I see the DIY Illusion as a fundamental misunderstanding at the leadership level about software economics. We repeatedly set aside our own experience, imagine away all of the real costs / challenges of building commercial-quality software, and ignore nearly-complete market offerings.

Let’s run the numbers.

Million

IT will need a full scrum team to build/test/maintain a decent reseller portal and its infrastructure. Maybe two full teams. Forever. That means we’re spending $1M-$2M/year on this project. Forever.

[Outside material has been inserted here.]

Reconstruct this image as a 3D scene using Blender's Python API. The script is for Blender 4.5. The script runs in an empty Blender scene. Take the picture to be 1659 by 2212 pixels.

Commercial software companies price their products for a competitive mass market, so no one customer bears the full development cost. (You can’t build your own small business accounting solution for $30/month, but Xero can rent it to you at that price.) Vendors amortize a much larger development team across hundreds of thousands of users. This includes tons of iceberg work: support; user-centered design; testing new browser versions; security audits; cloud backup and availability; language support; international privacy standards. And they are forever chasing (or being chased by) the next market-relevant feature.

So imagine a different opening conversation with between a Business Unit VP, CFO and CIO: “We could license a commercial partner portal for $15k/year, but it won’t let us custom-assign some selected resellers into our vulnerability data sharing program. Or, we could build exactly the portal we need for $1M+/year.”  I’d expect to hear some new options:

  • “Gee. We only have a handful of partners in both categories. Let’s just assign them two separate logins, and they can decide which half of the system they want to use. Probably different users at their end, anyway.”
  • “I bet other buyers have needed similar kinds of special categories. Let’s offer $75k to the vendor who’s willing to pull this feature forward off their roadmap.”
  • “Most good SaaS products include APIs for custom functions. Can we write our own partner lookup and plug that back into a supported product? Probably save us 90% of the cost to build the rest of the solution.”

Faced with a realistic assessment of costs, timelines, risks and the need for a strategic IT focus, I’d expect most companies to push commercial software as their default option everywhere. Claims of uniqueness and special needs should be hard to sustain.

And that would free up very scarce, very valuable internal development resources for the very few ongoing projects that are core to the company’s future.  That deliver >6x economic value to the company.  That truly have to be DIY.

Sound Byte

Commercial software is almost always a huge bargain versus internally built systems, both in time and money. As technical and business leaders, we should closely inspect every request to do it ourselves. And not fall victim to the DIY illusion.